September 19, 2005

Disclosure Controls and Disclosure Committees: Quick Survey

We have posted a new quick survey on disclosure controls and disclosure committees. Please take a moment and fill out the 4 questions. This new survey supplements last year’s quick survey on disclosure committees.

Survey Results: Audit Committees and Earnings Releases

Here are the results from last month’s quick survey on audit committees and earnings releases:

1. Does your Audit Committee review your company’s earnings releases prior to their release to the media? Yes – 90%; No – 10%

2. If the answer to #1 is “Yes,” how many days prior to public issuance of the earnings release is a draft typically sent to the Audit Committee?

– One day or less – 15%
– Two days – 31%
– Three days – 25%
– Four days or more – 29%

3. If the answer to #1 is “Yes,” does the Audit Committee hold a meeting for the purpose of discussing each earnings release?

– Yes, and mostly (or all) by telephone meetings – 81%
– Yes, and mostly (or all) by face-to-face meetings – 13%
– No – 6%

4. If the answer to #3 is “No,” is the Audit Committee informed about issues that will be discussed in the related earnings release?

– Yes, in writing – 7%
– Yes, at a meeting – 72%
– No – 21%

5. Does your Audit Committee hold a separate meeting to review draft Forms 10-Q and 10-K (and at the same meeting, review the CEO’s and CFO’s certification of the Forms 10-Q and 10-K)? Yes – 68%; No – 32%

The Executive Compensation Revolution

Below is an interesting excerpt from my interview with Paul Hodgson of The Corporate Library. Paul says: “In the U.K. there was a real groundswell of protest against excessive executive pay during the early 1990s. This was primarily caused by the government privatizing utilities at a price well below their market value. Stock prices for these utilities exploded once they hit the market, and the executives – who had all been awarded substantial stock option awards in line with typical practice – were millionaires overnight. And these were people who had been public servants up until this point.

Well, the press just had a field day. There were pictures of pigs dressed up in pin striped suits, headlines like “Snouts in the trough”. You know what the British press is like. Anyway, it was a disaster for corporate Britain.

In response to the protest, there was a corporate governance revolution. The government set up a series of corporate governance committees, and put them in charge of solving the crisis in executive compensation. These committees did not look to the institutions or to the regulators for what should be done. They looked to those companies which they felt had already introduced best practices.

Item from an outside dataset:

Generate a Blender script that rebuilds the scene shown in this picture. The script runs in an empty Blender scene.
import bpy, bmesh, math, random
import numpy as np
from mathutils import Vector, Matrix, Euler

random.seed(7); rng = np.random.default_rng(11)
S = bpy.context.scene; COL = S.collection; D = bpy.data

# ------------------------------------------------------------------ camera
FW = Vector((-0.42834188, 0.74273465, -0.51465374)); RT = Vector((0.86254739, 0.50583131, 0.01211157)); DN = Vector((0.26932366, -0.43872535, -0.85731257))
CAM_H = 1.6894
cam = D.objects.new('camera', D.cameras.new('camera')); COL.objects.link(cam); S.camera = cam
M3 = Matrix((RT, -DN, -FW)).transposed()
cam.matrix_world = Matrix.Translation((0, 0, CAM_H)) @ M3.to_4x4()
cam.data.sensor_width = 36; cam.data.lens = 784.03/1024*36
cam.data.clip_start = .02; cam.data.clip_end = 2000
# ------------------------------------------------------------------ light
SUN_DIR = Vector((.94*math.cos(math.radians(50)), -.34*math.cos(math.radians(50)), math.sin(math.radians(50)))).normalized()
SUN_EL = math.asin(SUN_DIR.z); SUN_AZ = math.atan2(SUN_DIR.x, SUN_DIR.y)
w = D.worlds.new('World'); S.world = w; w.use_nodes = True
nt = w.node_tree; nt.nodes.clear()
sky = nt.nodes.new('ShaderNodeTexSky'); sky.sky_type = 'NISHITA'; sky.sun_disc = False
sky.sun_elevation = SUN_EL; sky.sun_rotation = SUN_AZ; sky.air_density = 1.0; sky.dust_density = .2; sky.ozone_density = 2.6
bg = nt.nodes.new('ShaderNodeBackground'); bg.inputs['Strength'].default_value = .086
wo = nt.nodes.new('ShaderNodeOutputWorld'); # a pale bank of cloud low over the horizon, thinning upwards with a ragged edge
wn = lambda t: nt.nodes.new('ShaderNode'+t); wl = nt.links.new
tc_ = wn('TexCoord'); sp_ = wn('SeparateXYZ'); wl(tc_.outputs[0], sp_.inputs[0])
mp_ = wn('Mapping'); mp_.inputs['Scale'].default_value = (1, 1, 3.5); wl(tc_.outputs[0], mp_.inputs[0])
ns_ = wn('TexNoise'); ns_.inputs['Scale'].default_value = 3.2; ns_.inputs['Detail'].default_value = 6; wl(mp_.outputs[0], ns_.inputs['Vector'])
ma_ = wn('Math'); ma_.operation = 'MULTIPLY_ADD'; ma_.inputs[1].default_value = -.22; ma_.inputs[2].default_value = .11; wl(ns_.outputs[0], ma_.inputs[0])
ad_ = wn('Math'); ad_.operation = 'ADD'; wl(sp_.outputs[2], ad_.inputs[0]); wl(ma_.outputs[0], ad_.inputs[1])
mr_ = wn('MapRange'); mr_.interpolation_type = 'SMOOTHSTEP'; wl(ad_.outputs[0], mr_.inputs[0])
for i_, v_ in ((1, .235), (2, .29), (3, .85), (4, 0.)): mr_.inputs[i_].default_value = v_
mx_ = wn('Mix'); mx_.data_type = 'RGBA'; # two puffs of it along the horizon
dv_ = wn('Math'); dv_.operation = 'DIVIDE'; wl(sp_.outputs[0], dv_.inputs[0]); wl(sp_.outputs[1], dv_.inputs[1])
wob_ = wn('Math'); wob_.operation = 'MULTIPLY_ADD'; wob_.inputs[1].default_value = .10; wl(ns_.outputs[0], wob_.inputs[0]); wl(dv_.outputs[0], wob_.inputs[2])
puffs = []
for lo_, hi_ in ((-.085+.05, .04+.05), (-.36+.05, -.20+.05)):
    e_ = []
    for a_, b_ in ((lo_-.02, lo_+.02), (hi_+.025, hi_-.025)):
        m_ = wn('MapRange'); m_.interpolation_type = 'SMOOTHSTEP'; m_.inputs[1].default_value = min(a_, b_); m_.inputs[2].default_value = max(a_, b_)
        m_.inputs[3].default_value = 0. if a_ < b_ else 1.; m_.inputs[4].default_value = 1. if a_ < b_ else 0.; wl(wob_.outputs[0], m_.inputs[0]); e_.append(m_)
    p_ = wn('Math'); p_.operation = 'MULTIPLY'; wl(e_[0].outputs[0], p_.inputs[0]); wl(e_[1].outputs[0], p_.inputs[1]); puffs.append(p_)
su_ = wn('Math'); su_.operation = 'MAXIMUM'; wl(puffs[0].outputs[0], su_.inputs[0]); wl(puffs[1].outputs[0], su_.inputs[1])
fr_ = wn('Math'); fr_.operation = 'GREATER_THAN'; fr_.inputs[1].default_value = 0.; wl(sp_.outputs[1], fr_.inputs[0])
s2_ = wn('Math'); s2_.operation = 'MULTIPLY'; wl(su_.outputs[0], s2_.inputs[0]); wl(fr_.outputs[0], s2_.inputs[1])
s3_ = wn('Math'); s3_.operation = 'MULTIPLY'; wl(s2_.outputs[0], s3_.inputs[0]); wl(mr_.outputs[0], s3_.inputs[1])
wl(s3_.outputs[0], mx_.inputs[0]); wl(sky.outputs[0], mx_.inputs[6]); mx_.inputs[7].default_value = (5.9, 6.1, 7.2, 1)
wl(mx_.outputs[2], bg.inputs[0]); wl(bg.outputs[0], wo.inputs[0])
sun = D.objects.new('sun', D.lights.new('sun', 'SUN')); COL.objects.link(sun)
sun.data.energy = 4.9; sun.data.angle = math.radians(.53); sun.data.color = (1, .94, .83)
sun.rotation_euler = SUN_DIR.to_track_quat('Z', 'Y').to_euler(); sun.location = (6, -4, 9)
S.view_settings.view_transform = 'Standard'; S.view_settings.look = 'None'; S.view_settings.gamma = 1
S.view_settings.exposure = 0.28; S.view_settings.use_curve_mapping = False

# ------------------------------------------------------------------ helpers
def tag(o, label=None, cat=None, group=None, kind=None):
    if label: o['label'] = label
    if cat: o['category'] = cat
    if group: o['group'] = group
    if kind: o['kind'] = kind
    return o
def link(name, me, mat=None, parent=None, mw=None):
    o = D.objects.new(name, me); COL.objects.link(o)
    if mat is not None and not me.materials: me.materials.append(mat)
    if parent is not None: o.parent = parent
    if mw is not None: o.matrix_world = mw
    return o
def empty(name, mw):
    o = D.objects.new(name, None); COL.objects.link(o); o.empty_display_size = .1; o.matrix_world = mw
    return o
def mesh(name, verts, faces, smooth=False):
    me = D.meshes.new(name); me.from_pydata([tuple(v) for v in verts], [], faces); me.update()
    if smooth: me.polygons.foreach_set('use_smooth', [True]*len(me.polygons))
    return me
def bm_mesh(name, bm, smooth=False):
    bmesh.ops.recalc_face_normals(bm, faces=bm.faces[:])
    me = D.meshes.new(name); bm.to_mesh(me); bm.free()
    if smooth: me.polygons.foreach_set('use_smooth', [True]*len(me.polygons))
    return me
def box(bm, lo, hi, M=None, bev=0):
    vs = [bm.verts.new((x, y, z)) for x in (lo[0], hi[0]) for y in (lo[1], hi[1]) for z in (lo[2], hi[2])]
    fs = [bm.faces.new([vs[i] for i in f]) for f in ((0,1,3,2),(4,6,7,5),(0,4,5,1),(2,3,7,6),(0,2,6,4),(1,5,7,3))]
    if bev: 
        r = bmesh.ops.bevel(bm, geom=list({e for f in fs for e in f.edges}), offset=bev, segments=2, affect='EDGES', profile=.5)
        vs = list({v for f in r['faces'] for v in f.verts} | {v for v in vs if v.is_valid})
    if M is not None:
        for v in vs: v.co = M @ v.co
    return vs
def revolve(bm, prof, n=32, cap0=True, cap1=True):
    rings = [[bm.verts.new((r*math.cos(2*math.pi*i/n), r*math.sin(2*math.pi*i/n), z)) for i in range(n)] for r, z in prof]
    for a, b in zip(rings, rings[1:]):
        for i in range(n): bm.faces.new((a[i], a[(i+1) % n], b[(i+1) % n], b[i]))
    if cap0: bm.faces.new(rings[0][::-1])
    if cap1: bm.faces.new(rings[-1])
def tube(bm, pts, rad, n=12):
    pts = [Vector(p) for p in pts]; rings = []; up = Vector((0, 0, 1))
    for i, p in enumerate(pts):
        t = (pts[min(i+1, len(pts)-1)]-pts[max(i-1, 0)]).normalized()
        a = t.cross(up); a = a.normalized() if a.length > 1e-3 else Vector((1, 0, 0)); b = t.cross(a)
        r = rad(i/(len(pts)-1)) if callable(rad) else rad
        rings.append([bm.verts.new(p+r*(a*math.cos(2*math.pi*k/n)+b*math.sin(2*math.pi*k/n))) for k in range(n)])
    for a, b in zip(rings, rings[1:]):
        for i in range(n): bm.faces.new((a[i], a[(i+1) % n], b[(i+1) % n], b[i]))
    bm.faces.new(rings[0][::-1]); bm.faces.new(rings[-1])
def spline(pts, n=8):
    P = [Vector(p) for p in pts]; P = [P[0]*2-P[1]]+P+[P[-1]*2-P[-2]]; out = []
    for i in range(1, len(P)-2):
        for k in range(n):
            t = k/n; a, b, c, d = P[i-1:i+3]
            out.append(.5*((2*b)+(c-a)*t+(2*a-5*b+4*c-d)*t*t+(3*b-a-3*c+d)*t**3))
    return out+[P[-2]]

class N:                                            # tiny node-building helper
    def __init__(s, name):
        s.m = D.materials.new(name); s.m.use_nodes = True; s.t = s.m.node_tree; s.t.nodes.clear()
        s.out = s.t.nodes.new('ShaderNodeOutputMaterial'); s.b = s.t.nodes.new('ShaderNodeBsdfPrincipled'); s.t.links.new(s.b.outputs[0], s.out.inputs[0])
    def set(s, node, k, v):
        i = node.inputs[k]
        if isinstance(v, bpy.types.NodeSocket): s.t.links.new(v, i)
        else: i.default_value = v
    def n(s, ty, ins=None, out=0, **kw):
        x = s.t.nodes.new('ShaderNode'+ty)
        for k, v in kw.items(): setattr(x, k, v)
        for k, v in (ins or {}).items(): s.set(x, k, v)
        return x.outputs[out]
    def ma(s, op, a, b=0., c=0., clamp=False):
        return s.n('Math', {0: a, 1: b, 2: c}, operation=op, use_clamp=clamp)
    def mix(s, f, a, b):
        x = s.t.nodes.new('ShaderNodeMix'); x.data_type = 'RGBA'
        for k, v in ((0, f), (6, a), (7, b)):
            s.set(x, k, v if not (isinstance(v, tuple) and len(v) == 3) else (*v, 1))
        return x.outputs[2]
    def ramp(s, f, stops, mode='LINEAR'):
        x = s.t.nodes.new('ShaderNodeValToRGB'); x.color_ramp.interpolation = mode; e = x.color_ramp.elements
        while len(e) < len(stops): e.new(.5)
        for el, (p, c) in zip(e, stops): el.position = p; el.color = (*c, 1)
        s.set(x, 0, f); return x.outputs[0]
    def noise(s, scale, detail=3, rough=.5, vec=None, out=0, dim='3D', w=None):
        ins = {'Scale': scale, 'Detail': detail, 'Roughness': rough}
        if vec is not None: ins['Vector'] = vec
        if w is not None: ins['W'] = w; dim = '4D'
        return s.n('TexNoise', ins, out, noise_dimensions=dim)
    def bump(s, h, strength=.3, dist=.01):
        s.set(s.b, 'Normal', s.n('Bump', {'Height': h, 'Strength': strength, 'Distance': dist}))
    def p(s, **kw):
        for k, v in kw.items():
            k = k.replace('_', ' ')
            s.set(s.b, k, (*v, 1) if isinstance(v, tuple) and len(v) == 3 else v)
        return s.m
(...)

More important, they looked to those companies that had already introduced best practice compensation policies without any negative impact on their ability to recruit talented executives or any negative impact on the performance and commitment of their existing executives. These best practices were then enshrined in a series of corporate governance codes. But the inspiration for these codes came from business, not regulators.”

Paul is part of the panel – “The Institutional Investors’ New Focus on Executive Compensation: What It Means For You” – during the “2nd Annual Executive Compensation Conference.”

S&P Exits Governance Rating Field in US

As expected, the shakeout in the governance rating industry continues as S&P has dropped out. S&P’s “pay-to-play” model never made sense (ie. companies had to pay in order for S&P to rate them) and it didn’t help that S&P’s marketing efforts centered on its voluntary rating of Fannie Mae (to which it gave a high rating before Fannie’s bottom fell out).

S&P remains active in providing ratings in other markets around the world -primarily emerging markets – where governance concerns remain strong and where stand alone governance analysis continues to have merit.

In the US (and elsewhere), S&P also remains focused on applying corporate governance analytics in the context of their credit ratings. Specific feedback from investors was that S&P needs to continue to monitor corporate governance as a risk factor, but investor preference is to factor this into credit ratings rather than provide it as a separate service. This is what Moody’s does also.

SEC Posts New Periodic Report Forms

To add in the new shell company disclosure items, the SEC posted this new Form 8-K, Form 10-K and Form 10-Q on its website last week. Besides shell company changes, the Form 8-K changes relate to Item 6 for extensive asset-backed issuer disclosure provisions (previously Item 6 was “reserved”).

You can tell they are new by the date in the lower left corner of the first page – check those against the forms you might be using.